Todavia, Cristo parece chamá-lo a mudar as suas palavras antes mesmo do seu coração mudar, como se a transformação acontecesse de fora para dentro. O que há no coração afeta o que falamos, mas o que falamos também afeta o coração. Eu pensava que a confissão de fé para salvação vir antes do “crer no coração,” em Romanos 10, fosse apenas acidental, como colocar o carro na frente dos bois, mas hoje vejo que não é bem assim.

O apóstolo Paulo fundamentou o seu ensino sobre a confissão de fé para salvação em dois textos bíblicos: o primeiro de Moisés, que disse: “A palavra está na sua boca e no seu coração”; e o segundo do profeta Joel, que disse: “Todo aquele que invocar o nome do Senhor será salvo.” No texto de Moisés, a palavra está primeiro na boca, para depois estar no coração. Ou seja, a confissão vem primeiro; o crer no coração, depois. No texto de Joel, apenas a confissão aparece.

Em 1 Coríntios 12, mais uma vez a confissão de fé recebe destaque: “Ninguém pode dizer que Jesus é o Senhor, senão pelo Espírito Santo,” escreveu o apóstolo Paulo.

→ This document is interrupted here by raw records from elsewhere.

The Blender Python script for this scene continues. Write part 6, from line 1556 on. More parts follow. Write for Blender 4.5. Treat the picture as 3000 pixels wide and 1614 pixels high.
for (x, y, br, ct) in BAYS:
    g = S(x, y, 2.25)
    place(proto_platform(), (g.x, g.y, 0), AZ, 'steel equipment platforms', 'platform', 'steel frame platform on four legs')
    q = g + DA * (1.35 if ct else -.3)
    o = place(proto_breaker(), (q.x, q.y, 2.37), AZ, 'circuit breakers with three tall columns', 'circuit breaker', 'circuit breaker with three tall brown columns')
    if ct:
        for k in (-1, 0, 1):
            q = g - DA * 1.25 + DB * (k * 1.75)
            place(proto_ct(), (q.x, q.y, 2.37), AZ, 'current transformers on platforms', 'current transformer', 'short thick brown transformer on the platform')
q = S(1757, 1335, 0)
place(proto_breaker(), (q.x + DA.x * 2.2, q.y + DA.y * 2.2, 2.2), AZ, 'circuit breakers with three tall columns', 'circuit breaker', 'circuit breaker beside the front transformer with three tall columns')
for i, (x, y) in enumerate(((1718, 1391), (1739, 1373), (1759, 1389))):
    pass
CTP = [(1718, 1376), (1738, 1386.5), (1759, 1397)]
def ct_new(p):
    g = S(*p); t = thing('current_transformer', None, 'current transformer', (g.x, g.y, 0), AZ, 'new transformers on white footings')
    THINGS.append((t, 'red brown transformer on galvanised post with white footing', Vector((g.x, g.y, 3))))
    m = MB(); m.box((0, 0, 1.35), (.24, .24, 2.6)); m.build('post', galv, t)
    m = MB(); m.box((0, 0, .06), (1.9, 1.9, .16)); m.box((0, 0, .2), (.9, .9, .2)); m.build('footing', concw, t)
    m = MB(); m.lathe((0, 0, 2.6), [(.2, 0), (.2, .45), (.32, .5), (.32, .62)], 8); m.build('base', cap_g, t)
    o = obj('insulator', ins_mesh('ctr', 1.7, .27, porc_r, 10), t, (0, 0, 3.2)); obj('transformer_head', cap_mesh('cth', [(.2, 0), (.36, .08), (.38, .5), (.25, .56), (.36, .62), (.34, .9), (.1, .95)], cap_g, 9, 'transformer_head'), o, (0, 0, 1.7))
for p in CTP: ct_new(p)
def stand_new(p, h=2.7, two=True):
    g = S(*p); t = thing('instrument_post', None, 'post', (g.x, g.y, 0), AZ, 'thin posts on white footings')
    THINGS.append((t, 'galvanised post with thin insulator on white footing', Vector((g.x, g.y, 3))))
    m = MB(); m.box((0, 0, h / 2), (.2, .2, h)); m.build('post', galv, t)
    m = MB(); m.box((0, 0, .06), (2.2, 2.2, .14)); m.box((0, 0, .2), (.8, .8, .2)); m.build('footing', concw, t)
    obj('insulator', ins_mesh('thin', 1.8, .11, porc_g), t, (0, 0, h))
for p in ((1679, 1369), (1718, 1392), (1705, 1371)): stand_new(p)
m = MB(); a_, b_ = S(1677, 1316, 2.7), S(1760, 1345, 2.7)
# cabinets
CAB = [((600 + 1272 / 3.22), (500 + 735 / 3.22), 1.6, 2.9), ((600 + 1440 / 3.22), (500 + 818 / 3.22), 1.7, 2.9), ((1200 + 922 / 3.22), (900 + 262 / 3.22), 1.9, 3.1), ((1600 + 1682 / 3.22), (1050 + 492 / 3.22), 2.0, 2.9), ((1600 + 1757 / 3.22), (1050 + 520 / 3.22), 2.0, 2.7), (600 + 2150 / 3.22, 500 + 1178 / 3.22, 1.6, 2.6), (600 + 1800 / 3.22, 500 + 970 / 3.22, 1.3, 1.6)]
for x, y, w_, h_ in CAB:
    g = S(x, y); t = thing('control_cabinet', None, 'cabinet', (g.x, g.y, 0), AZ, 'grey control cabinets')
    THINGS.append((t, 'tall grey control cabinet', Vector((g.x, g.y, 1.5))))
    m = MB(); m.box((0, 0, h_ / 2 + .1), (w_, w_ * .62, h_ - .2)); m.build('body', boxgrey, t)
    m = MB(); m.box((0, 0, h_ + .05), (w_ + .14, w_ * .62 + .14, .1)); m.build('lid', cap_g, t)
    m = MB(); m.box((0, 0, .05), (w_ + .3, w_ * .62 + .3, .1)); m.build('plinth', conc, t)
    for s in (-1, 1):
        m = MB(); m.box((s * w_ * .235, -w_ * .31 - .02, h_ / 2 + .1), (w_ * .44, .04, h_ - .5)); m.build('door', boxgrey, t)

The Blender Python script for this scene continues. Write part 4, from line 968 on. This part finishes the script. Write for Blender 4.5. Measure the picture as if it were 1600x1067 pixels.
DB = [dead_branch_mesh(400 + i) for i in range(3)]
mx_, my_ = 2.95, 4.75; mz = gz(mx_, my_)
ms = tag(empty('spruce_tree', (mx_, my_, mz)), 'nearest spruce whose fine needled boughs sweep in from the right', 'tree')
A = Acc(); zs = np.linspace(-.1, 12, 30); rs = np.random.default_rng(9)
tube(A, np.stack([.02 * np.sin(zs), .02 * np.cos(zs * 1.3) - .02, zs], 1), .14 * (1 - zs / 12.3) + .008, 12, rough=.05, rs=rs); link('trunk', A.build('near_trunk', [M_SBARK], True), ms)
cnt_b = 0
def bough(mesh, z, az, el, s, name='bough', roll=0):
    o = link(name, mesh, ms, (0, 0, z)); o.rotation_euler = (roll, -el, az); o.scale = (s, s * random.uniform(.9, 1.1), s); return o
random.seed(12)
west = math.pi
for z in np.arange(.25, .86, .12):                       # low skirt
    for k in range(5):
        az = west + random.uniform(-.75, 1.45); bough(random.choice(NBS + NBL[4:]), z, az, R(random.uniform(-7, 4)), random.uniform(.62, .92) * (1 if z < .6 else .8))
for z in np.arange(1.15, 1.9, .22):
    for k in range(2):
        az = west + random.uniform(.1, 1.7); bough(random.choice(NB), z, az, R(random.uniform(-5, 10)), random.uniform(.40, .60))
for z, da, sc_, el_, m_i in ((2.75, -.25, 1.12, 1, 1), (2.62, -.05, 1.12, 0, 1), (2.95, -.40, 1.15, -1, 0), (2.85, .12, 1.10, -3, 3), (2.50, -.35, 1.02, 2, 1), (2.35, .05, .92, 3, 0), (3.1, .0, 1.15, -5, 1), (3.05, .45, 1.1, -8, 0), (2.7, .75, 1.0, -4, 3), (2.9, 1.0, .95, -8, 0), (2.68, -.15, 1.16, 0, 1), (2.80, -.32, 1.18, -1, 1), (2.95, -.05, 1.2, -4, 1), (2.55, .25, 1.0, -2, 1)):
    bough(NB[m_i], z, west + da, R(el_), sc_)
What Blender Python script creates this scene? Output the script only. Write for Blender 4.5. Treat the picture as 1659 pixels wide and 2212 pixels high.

Em sentido positivo, o que esse texto diz é que nós confessamos o que a Bíblia ensina pelo Espírito Santo. O pai do menino confessou “creio” pelo Espírito Santo, e o mesmo Espírito cuidou de infundir fé no seu coração. A brasa viva tocou primeiro os seus lábios! O comentarista Adolph Pohl escreveu que foi um “grito de origem espiritual.”

Com este episódio aprendemos que ainda que a nossa realidade interior seja, muitas vezes, de incredulidade, podemos começar a declarar a palavra de Deus com nossos lábios. Podemos dizer "eu creio" ainda que hajam dúvidas em nosso interior. Podemos declarar a palavra de Deus, pelo Espírito Santo, e esse mesmo Espírito vai mudar a realidade no nosso interior. A confissão de fé é o caminho para a salvação.